A fishing boat was on a trailer in the yard. Rich and his sons (I think they were his sons) had built this according to a photo in the room: the Miss Amy. He had been a pilot for Eastern Airlines until that company was no more. He bought this place in Homer 40+ years ago, learned construction, did commercial fishing (Homer is the halibut capital he world) and still flies around Alaska. Amy home-schooled their kids.

I loved Homer. It does have tourist kitsch but also seems grounded and not self-conscious alternate. The small hippie businesses are borderline west coast shabby but in a nice way, along with the mainstream businesses, a large fishing harbor and hundreds of Mew and Glaucous-winged Gulls. Not many other birds, although the crow I kept seeing was the Northwestern Crow, not the American Crow; therefore, another life bird! I missed (by two weeks) an annual shorebird festival. Spring migration is mostly over and the bird have flown on.

Old town - Homer, Alaska
The Visitor Center for the Maritime National Wildlife Refuge was closed for the night. I'll check that out in the morning. The few blocks of Old Town were more eclectic and funky than the rest of Homer, situated a block from the Pacific, which hereabouts is Kachemak Bay. I ate at one of Rich's recommendations, Fat Olives, and had Gorgonzola Cheese and Rock Crab Mac 'n Cheese, tasty, caloric, expensive and lacking identifiable Rock Crab. The waiter with no hesitation or apology said, "Oh, it's mixed in with the sauce..." I just laughed as the wine was fine, the music nice mix of blues and I loved being in this fairly remote little town for the night. 

on the Homer Spit
Homer also has a Spit, a five-mile sliver of land sticking southeast into the bay. One can drive to the end, or walk or bike. Along the way are dozens of small tourist shops and bars and restaurants but also dirty sand and pebbly beaches where one can camp in a tent or small RV or camper, build campfires, hang out, be loose. Just offshore, Pacific and Common Loons were diving as I drove at 5 mph over the rocks and sand. In a tiny lagoon, a dozen people were spaced out around the perimeter, fishing. If I had investigated the Spit before coming on the Pioneer, I probably would have camped there. 

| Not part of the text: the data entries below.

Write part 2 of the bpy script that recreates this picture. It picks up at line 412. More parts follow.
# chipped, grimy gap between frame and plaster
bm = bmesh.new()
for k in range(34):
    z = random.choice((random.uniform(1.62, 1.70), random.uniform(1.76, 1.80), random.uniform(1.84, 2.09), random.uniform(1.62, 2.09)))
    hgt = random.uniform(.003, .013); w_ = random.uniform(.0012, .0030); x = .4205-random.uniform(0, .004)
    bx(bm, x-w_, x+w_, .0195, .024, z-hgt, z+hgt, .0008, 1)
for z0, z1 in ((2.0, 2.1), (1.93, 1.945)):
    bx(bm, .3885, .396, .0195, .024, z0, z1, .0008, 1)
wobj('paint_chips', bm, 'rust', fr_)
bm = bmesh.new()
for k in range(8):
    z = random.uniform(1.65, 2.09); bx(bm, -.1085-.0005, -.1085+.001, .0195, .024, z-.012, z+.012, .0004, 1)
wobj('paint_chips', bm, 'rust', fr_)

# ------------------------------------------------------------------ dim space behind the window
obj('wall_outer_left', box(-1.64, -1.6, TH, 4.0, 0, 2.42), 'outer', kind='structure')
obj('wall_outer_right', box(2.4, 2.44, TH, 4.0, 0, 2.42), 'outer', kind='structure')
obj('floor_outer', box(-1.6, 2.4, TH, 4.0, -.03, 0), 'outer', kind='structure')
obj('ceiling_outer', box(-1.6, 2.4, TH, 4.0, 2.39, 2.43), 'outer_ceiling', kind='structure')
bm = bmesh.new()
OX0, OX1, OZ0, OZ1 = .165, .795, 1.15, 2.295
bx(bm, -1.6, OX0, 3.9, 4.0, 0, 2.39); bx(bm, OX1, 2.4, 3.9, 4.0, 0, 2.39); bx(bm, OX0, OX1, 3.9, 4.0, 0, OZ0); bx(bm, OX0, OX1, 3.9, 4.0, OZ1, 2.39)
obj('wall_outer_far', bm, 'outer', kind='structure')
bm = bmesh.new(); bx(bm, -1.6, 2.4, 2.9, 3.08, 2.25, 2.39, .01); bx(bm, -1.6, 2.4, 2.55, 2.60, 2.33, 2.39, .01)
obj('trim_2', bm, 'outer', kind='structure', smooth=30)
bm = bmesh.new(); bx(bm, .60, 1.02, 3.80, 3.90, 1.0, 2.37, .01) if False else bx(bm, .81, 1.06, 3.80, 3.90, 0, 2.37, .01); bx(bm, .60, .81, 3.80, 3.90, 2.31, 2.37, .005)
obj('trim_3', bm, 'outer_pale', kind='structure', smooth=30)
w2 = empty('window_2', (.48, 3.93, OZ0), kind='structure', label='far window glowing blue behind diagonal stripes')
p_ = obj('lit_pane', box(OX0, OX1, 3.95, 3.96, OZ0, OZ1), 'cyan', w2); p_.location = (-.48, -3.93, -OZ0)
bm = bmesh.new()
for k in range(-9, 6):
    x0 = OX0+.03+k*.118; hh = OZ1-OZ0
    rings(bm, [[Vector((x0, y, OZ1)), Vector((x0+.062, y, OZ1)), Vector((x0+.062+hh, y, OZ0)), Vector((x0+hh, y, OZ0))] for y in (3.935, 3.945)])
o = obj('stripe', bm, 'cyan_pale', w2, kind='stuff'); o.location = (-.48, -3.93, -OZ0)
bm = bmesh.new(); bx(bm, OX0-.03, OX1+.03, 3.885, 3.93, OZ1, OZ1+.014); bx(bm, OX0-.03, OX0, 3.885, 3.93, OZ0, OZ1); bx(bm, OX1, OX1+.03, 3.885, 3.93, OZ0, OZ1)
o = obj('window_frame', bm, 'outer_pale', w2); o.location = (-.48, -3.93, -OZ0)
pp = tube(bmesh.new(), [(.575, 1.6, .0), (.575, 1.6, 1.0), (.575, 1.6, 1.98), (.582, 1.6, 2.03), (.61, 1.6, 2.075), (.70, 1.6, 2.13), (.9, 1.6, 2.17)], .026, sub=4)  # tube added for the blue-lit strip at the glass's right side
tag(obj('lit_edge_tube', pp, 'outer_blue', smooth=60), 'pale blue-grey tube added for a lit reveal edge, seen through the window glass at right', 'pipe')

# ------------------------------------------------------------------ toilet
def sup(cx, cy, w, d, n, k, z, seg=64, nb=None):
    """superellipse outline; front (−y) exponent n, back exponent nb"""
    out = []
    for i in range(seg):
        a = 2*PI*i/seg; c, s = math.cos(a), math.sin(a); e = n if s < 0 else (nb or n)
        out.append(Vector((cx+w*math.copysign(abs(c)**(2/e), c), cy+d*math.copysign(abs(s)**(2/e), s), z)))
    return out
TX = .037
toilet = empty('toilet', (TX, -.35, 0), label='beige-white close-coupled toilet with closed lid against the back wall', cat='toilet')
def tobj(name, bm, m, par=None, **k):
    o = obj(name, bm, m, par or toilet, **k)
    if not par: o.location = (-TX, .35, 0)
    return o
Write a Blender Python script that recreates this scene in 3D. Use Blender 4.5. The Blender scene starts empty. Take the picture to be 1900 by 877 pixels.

My room was basic but perfectly clean with large windows overlooking the back yard. The bed was incredibly comfortable, and I've slept in a lot of good beds recently. It was huge; the sheets soft and almost silky. Two of the pillows had white pillowcases and two had pillowcases the color of blue-green sea glass.

1 comment:

  1. Still following you. You are in an incredibly amazing part of our country! The mountains, the wildlife, the flowers, the birds, everything!